→ Written instruction: Your task is to copy the listing exactly. Drop any pictures from the copy.

→ Stored data:
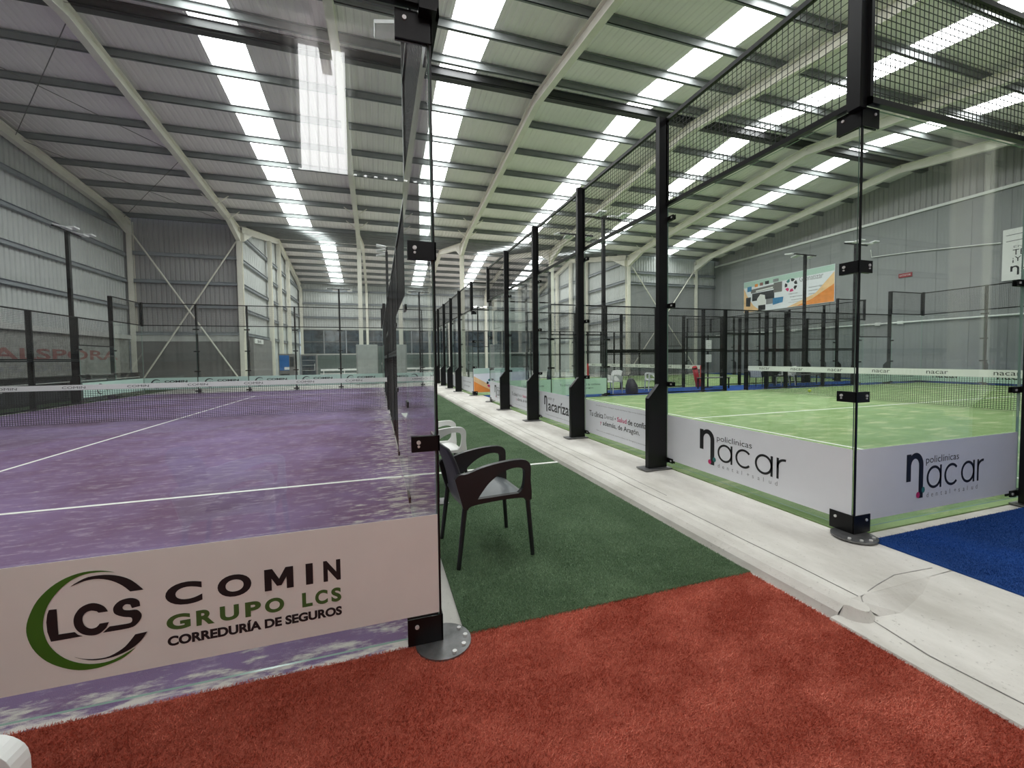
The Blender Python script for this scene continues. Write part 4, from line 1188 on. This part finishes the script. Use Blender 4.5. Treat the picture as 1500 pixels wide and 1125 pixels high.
t = thing('wall_banner', 'white dental clinic panel high on the grey wall at the right edge', 'banner', (0, 0, 0))
mb = MB(); mb.box((24.93, 3.5, 4.4), (24.96, 8.4, 6.52)); bb = mb.build('backing', M['white'], t)
pl.text('EN POLICLÍNICAS', -8.08, -6.2, 5.72, 5.83, M['ink_grey'], bb)
pl.text('TE VAMOS A VER', -8.1, -5.6, 5.42, 5.65, M['ink'], bb)
pl.text('¡Y NO VAS A PARAR!', -8.1, -5.3, 5.1, 5.36, M['ink'], bb)
eta(pl, bb, -8.15, -7.9, 4.98, 4.75, 4.6, 0.06)
pl.text('acar', -7.85, -7.1, 4.68, 4.88, M['ink'], bb)
for k, zc in enumerate((6.25, 6.0)):
    pl.poly([[(-8.3, zc), (-4.0, zc + 0.12), (-4.0, zc + 0.16), (-8.3, zc + 0.03)]], M['ink_grey'], bb, 'print')
mb = MB(); mb.box((24.95, 11.5, 5.22), (24.985, 12.05, 5.42)); sg = tag(mb.build('wall_sign', M['sign_red']), 'small dark red sign plate on the grey wall', 'sign')
pl.lift = -0.016; pl.text('EXTINTOR', -12.0, -11.55, 5.28, 5.36, M['white'], sg); pl.lift = 0.004
# white pipe with junction boxes, and a loose cable
mb = MB(); mb.tube([(24.93, -7.5, 2.96), (24.93, 23.8, 2.98)], 0.045, 10); pp = tag(mb.build('pipe', M['white']), 'white horizontal pipe along the grey wall above the blue strip', 'pipe')
for y in (11.9, 12.9, 17.5):
    mb = MB(); mb.box((24.88, y - 0.12, 2.89), (24.97, y + 0.12, 3.05)); mb.build('junction_box', M['white'], pp)
mb = MB(); mb.tube([(24.92, 13.3, 6.95), (24.92, 13.25, 6.55), (24.92, 11.5, 6.4), (24.92, 9.0, 6.1), (24.92, 8.45, 6.02)], 0.022, 8)
tag(mb.build('cable', M['white']), 'thin pale cable sagging across the upper grey wall', 'cable')

# left outside strip: dark bar counter with white rail -------------------------
t = thing('counter', 'long black counter along the boarded wall left of the purple court', 'counter', (-11.6, 17.0, 0))
mb = MB(); mb.box((-0.35, -4.5, 0), (0.3, 5.5, 0.88)); bevel(mb.build('body', M['black_soft'], t), 0.01)
mb = MB(); mb.box((-0.4, -4.55, 0.88), (0.36, 5.55, 0.94)); bevel(mb.build('worktop', M['black'], t), 0.01)
for k in range(4):
    mb = MB(); mb.box((0.3, -4.2 + 2.4 * k, 0.12), (0.315, -2.1 + 2.4 * k, 0.8)); d = mb.build('door', M['chair_grey'], t)
    mb = MB(); mb.box((0.315, -2.5 + 2.4 * k, 0.5), (0.335, -2.2 + 2.4 * k, 0.53)); mb.build('handle', M['bolt'], d)
mb = MB(); mb.tube([(0.37, -4.4, 0.72), (0.37, 5.4, 0.72)], 0.02, 8); mb.build('rail', M['bolt'], t)
# far hall furniture ---------------------------------------------------------
t = thing('vending_machine', 'blue fronted vending machine in the far hall', 'machine', (-6.35, 30.6, 0))
mb = MB(); mb.box((-0.45, -0.4, 0), (0.55, 0.4, 1.9)); bevel(mb.build('cabinet', M['panelgrey'], t), 0.02)
mb = MB(); mb.box((-0.4, -0.415, 0.75), (0.2, -0.4, 1.8)); fp = mb.build('front_panel', M['vend'], t)
mb = MB(); mb.box((-0.1, -0.425, 0.8), (0.2, -0.415, 0.98)); mb.build('price_card', M['white'], fp)
mb = MB(); mb.box((0.25, -0.415, 1.0), (0.5, -0.4, 1.7)); mb.build('keypad', M['chair_grey'], t)
mb = MB(); mb.box((-0.35, -0.42, 0.2), (0.2, -0.4, 0.5)); mb.build('hatch', M['black'], t)
t = thing('drinks_fridge', 'dark glass fronted cabinet beside the blue vending machine', 'fridge', (-4.95, 30.9, 0))
mb = MB(); mb.box((-0.5, -0.3, 0), (0.5, 0.35, 1.85)); mb.build('cabinet', M['panelgrey'], t)
mb = MB(); mb.box((-0.44, -0.315, 0.15), (0.44, -0.3, 1.75)); d = mb.build('door', M['window_dark'], t)
mb = MB(); mb.box((0.36, -0.34, 0.7), (0.39, -0.315, 1.2)); mb.build('handle', M['bolt'], d)
for k in range(4):
    mb = MB(); mb.box((-0.42, -0.32, 0.35 + 0.36 * k), (0.42, -0.312, 0.37 + 0.36 * k)); mb.build('shelf', M['bolt'], d)
t = thing('column_padding', 'pale grey padded box around the foot of a cream column', 'padding', (-0.75, 23.6, 0))
for sx, sy in ((0, -1), (0, 1), (-1, 0), (1, 0)):
    mb = MB()
    if sx == 0: mb.box((-0.62, sy * 0.28 - 0.03, 0), (0.45, sy * 0.28 + 0.03, 2.3))
    else: mb.box((-0.085 + sx * 0.56 - 0.03, -0.25, 0), (-0.085 + sx * 0.56 + 0.03, 0.25, 2.3))
    bevel(mb.build('pad', M['bin'], t), 0.02)
t = thing('locker', 'dark ribbed locker right of the grey padded column foot', 'locker', (0.35, 24.6, 0))
mb = MB(); mb.box((-0.6, -0.2, 0), (0.5, 0.3, 2.25)); mb.build('body', M['panelgrey'], t)
for k in range(4):
    mb = MB(); mb.box((-0.57 + 0.27 * k, -0.22, 0.05), (-0.33 + 0.27 * k, -0.2, 2.2)); d = mb.build('door', M['dark_green_panel'], t)
    mb = MB(); mb.box((-0.37 + 0.27 * k, -0.235, 1.1), (-0.35 + 0.27 * k, -0.22, 1.25)); mb.build('handle', M['bolt'], d)
for i, (x, y, lab) in enumerate(((-2.6, 30.5, 'long white bench in the far hall beyond the purple court'), (3.3, 27.6, 'white bench in the far hall at the end of the aisle'))):
    t = thing('bench', lab, 'bench', (x, y, 0))
    for k in range(2):
        mb = MB(); mb.box((-1.6, -0.2 + 0.21 * k, 0.42), (1.6, -0.01 + 0.21 * k, 0.46)); mb.build('slat', M['white'], t)
    mb = MB(); mb.box((-1.6, 0.2, 0.65), (1.6, 0.23, 0.78)); mb.build('backrest', M['white'], t)
    for sx in (-1.4, 0, 1.4):
        mb = MB(); mb.box((sx - 0.025, -0.18, 0), (sx + 0.025, 0.18, 0.42)); mb.box((sx - 0.025, 0.17, 0.42), (sx + 0.025, 0.2, 0.75)); mb.build('leg', M['bolt'], t)
mb = MB(); mb.box((-7.2, 25.0, 0.0), (-7.0, 29.3, 2.75)); pt = tag(mb.build('partition', M['panelgrey']), 'dark grey partition panel by the cream column in the far hall', 'partition')
mb = MB(); mb.box((-7.0, 25.2, 2.45), (-6.95, 27.0, 2.72)); sgn = mb.build('sign_board', M['white'], pt)
Plane((-6.95, 0, 0), (0, 1, 0), (1, 0, 0), 0.002).text('BAR', 25.7, 26.5, 2.5, 2.66, M['ink'], sgn, 0.02)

→ Output of the exercise:
The Blender Python script for this scene continues. Write part 4, from line 1188 on. This part finishes the script. Use Blender 4.5. Treat the picture as 1500 pixels wide and 1125 pixels high.
t = thing('wall_banner', 'white dental clinic panel high on the grey wall at the right edge', 'banner', (0, 0, 0))
mb = MB(); mb.box((24.93, 3.5, 4.4), (24.96, 8.4, 6.52)); bb = mb.build('backing', M['white'], t)
pl.text('EN POLICLÍNICAS', -8.08, -6.2, 5.72, 5.83, M['ink_grey'], bb)
pl.text('TE VAMOS A VER', -8.1, -5.6, 5.42, 5.65, M['ink'], bb)
pl.text('¡Y NO VAS A PARAR!', -8.1, -5.3, 5.1, 5.36, M['ink'], bb)
eta(pl, bb, -8.15, -7.9, 4.98, 4.75, 4.6, 0.06)
pl.text('acar', -7.85, -7.1, 4.68, 4.88, M['ink'], bb)
for k, zc in enumerate((6.25, 6.0)):
    pl.poly([[(-8.3, zc), (-4.0, zc + 0.12), (-4.0, zc + 0.16), (-8.3, zc + 0.03)]], M['ink_grey'], bb, 'print')
mb = MB(); mb.box((24.95, 11.5, 5.22), (24.985, 12.05, 5.42)); sg = tag(mb.build('wall_sign', M['sign_red']), 'small dark red sign plate on the grey wall', 'sign')
pl.lift = -0.016; pl.text('EXTINTOR', -12.0, -11.55, 5.28, 5.36, M['white'], sg); pl.lift = 0.004
# white pipe with junction boxes, and a loose cable
mb = MB(); mb.tube([(24.93, -7.5, 2.96), (24.93, 23.8, 2.98)], 0.045, 10); pp = tag(mb.build('pipe', M['white']), 'white horizontal pipe along the grey wall above the blue strip', 'pipe')
for y in (11.9, 12.9, 17.5):
    mb = MB(); mb.box((24.88, y - 0.12, 2.89), (24.97, y + 0.12, 3.05)); mb.build('junction_box', M['white'], pp)
mb = MB(); mb.tube([(24.92, 13.3, 6.95), (24.92, 13.25, 6.55), (24.92, 11.5, 6.4), (24.92, 9.0, 6.1), (24.92, 8.45, 6.02)], 0.022, 8)
tag(mb.build('cable', M['white']), 'thin pale cable sagging across the upper grey wall', 'cable')

# left outside strip: dark bar counter with white rail -------------------------
t = thing('counter', 'long black counter along the boarded wall left of the purple court', 'counter', (-11.6, 17.0, 0))
mb = MB(); mb.box((-0.35, -4.5, 0), (0.3, 5.5, 0.88)); bevel(mb.build('body', M['black_soft'], t), 0.01)
mb = MB(); mb.box((-0.4, -4.55, 0.88), (0.36, 5.55, 0.94)); bevel(mb.build('worktop', M['black'], t), 0.01)
for k in range(4):
    mb = MB(); mb.box((0.3, -4.2 + 2.4 * k, 0.12), (0.315, -2.1 + 2.4 * k, 0.8)); d = mb.build('door', M['chair_grey'], t)
    mb = MB(); mb.box((0.315, -2.5 + 2.4 * k, 0.5), (0.335, -2.2 + 2.4 * k, 0.53)); mb.build('handle', M['bolt'], d)
mb = MB(); mb.tube([(0.37, -4.4, 0.72), (0.37, 5.4, 0.72)], 0.02, 8); mb.build('rail', M['bolt'], t)
# far hall furniture ---------------------------------------------------------
t = thing('vending_machine', 'blue fronted vending machine in the far hall', 'machine', (-6.35, 30.6, 0))
mb = MB(); mb.box((-0.45, -0.4, 0), (0.55, 0.4, 1.9)); bevel(mb.build('cabinet', M['panelgrey'], t), 0.02)
mb = MB(); mb.box((-0.4, -0.415, 0.75), (0.2, -0.4, 1.8)); fp = mb.build('front_panel', M['vend'], t)
mb = MB(); mb.box((-0.1, -0.425, 0.8), (0.2, -0.415, 0.98)); mb.build('price_card', M['white'], fp)
mb = MB(); mb.box((0.25, -0.415, 1.0), (0.5, -0.4, 1.7)); mb.build('keypad', M['chair_grey'], t)
mb = MB(); mb.box((-0.35, -0.42, 0.2), (0.2, -0.4, 0.5)); mb.build('hatch', M['black'], t)
t = thing('drinks_fridge', 'dark glass fronted cabinet beside the blue vending machine', 'fridge', (-4.95, 30.9, 0))
mb = MB(); mb.box((-0.5, -0.3, 0), (0.5, 0.35, 1.85)); mb.build('cabinet', M['panelgrey'], t)
mb = MB(); mb.box((-0.44, -0.315, 0.15), (0.44, -0.3, 1.75)); d = mb.build('door', M['window_dark'], t)
mb = MB(); mb.box((0.36, -0.34, 0.7), (0.39, -0.315, 1.2)); mb.build('handle', M['bolt'], d)
for k in range(4):
    mb = MB(); mb.box((-0.42, -0.32, 0.35 + 0.36 * k), (0.42, -0.312, 0.37 + 0.36 * k)); mb.build('shelf', M['bolt'], d)
t = thing('column_padding', 'pale grey padded box around the foot of a cream column', 'padding', (-0.75, 23.6, 0))
for sx, sy in ((0, -1), (0, 1), (-1, 0), (1, 0)):
    mb = MB()
    if sx == 0: mb.box((-0.62, sy * 0.28 - 0.03, 0), (0.45, sy * 0.28 + 0.03, 2.3))
    else: mb.box((-0.085 + sx * 0.56 - 0.03, -0.25, 0), (-0.085 + sx * 0.56 + 0.03, 0.25, 2.3))
    bevel(mb.build('pad', M['bin'], t), 0.02)
t = thing('locker', 'dark ribbed locker right of the grey padded column foot', 'locker', (0.35, 24.6, 0))
mb = MB(); mb.box((-0.6, -0.2, 0), (0.5, 0.3, 2.25)); mb.build('body', M['panelgrey'], t)
for k in range(4):
    mb = MB(); mb.box((-0.57 + 0.27 * k, -0.22, 0.05), (-0.33 + 0.27 * k, -0.2, 2.2)); d = mb.build('door', M['dark_green_panel'], t)
    mb = MB(); mb.box((-0.37 + 0.27 * k, -0.235, 1.1), (-0.35 + 0.27 * k, -0.22, 1.25)); mb.build('handle', M['bolt'], d)
for i, (x, y, lab) in enumerate(((-2.6, 30.5, 'long white bench in the far hall beyond the purple court'), (3.3, 27.6, 'white bench in the far hall at the end of the aisle'))):
    t = thing('bench', lab, 'bench', (x, y, 0))
    for k in range(2):
        mb = MB(); mb.box((-1.6, -0.2 + 0.21 * k, 0.42), (1.6, -0.01 + 0.21 * k, 0.46)); mb.build('slat', M['white'], t)
    mb = MB(); mb.box((-1.6, 0.2, 0.65), (1.6, 0.23, 0.78)); mb.build('backrest', M['white'], t)
    for sx in (-1.4, 0, 1.4):
        mb = MB(); mb.box((sx - 0.025, -0.18, 0), (sx + 0.025, 0.18, 0.42)); mb.box((sx - 0.025, 0.17, 0.42), (sx + 0.025, 0.2, 0.75)); mb.build('leg', M['bolt'], t)
mb = MB(); mb.box((-7.2, 25.0, 0.0), (-7.0, 29.3, 2.75)); pt = tag(mb.build('partition', M['panelgrey']), 'dark grey partition panel by the cream column in the far hall', 'partition')
mb = MB(); mb.box((-7.0, 25.2, 2.45), (-6.95, 27.0, 2.72)); sgn = mb.build('sign_board', M['white'], pt)
Plane((-6.95, 0, 0), (0, 1, 0), (1, 0, 0), 0.002).text('BAR', 25.7, 26.5, 2.5, 2.66, M['ink'], sgn, 0.02)